Add to that is her decision making. Normally it’s quite good and she’ll make decisions that are either sensible or, if dubious, based on a situation of having no good choices. But some of her decisions – like approaching the bad guy in a bar without thinking beforehand. Thinking “this is a bad idea” doesn’t really help if you do it anyway. Also, the Taint makes Kat more aggressive – which means I won’t call her short temper Keille Independence, because there’s a story reason for it. But it is… vexing and coupled with everything else it’s making it hard for me to fully identify with this character.

Kat is the only female character in the book, and she needs a lot of development to give her more than her angst, her guilt and her anger as a personality. Those are well worked on, but there needs to be more to her, there has to be more to her, to make her a full person. The other women in the book fill the role of victim – under-aged and/or naïve girls being exploited by her informant, a prostitute she saves from a rapist (and tells the woman to “learn” and make better choices after the experience – judgemental and with little understanding of the conditions that can drive sex worker - especially in this post-apocalyptic world. A lack of understanding that is, if anything, compounded by Kat’s seemingly comfortable income without any indication of how she actually earns it), random back ground victims in vampire lairs or love interest in bars.  There’s one POC in the book, a Mexican (does he carry a flag? I have no idea how she guesses his nationality) member of the Luna Cult who exists only to be angry with Kat and constantly on the very of attacking her and being ripped into teeny tiny pieces by her. There are no GBLT characters in the book at all.

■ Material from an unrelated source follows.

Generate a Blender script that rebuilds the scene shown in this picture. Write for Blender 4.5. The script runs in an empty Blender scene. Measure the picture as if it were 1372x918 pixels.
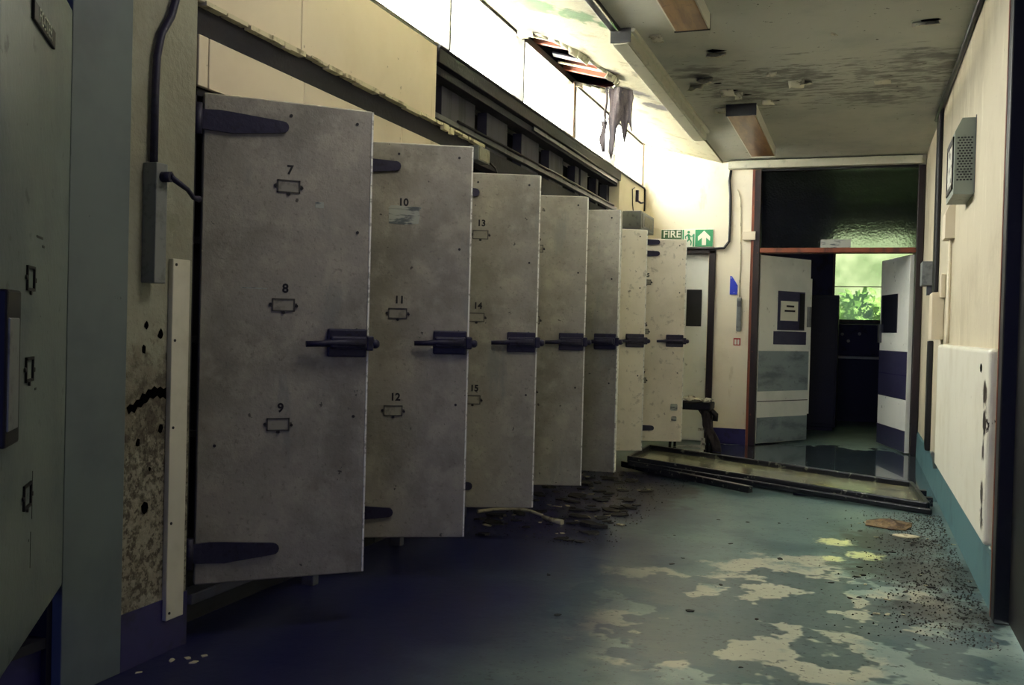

There’s a lot about this book I love and it could easily have been a 4 fang read. But there a just a few things that draw me back from being able to unabashedly adore it. There’s just too much angst and inner-angsty monologue, there’s a lot of erasure, and there are moments in the plot that didn’t work out for me. Some of these are quite small – especially in the plot – but when it all comes together it detracts what could be an awesome book into a good book. But it is a good book and hopefully a good start to a new series.